Chance or grand scheme?
But, as he also demonstrates, the hundreds of Chinese setting up shop to sell trinkets, household goods and groceries are actually taking away job opportunities from Africans. How much money are these so-called investors adding into the local economies? How do they manage to get stay permits and open businesses? Undoubtedly some of them enter into partnerships with locals.
But there is no doubt that corrupt local immigration and trade officials are having their hands greased to issue the recently arrived Chinese with official permits that allow them to engage in what otherwise are trades protected by international conventions. Else how would Chinese immigrants be roasting maize on the streets of Nairobi or shaving hair in Dakar or selling shoes in Kampala?
Are African governments keeping track of how many Chinese are immigrating to Africa, how many are being born on the continent – and therefore possibly have the right to African citizenship – how many of the immigrants are part of a global crime network, hence involved in ivory poaching and smuggling, trafficking of women and children to work as prostitutes, trading in drugs and arms etc? Howard’s book talks of one million Chinese in Africa at the time of its publication in 2014 but some estimates put it at two million, the equivalent of the population of Botswana.

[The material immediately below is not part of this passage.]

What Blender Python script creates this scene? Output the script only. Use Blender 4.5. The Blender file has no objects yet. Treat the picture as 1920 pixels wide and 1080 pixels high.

In the end, Howard’s story seems to suggest that the waves of Chinese arriving in Africa might not be propelled by some grand scheme but by many factors both internal to China and external to it as well. He writes his last words thus:
“Indeed, what often impressed me most about the stories of the new Chinese in Africa I met was the almost haphazard quality to the life stories that had landed them in places like Mozambique, Senegal, Namibia, and elsewhere. There was little hint of a grand or even deliberate scheme, but in the end, that’s not so important.
As the outraged Ghanaians who seem to have awoken one recent day to the discovery that thousands of Chinese newcomers were scrambling illegally to take control of their country’s lucrative gold mining sector, digging up the countryside, despoiling land, and bribing local chiefs and police officials in the process, might say, it is the outcomes that count.”
In the end, one can only hope that in the end the Chinese in Africa are true friends of Africans and, over time, they will see Africa as “home” and not just be another bunch of neo colonial adventurers and exploiters.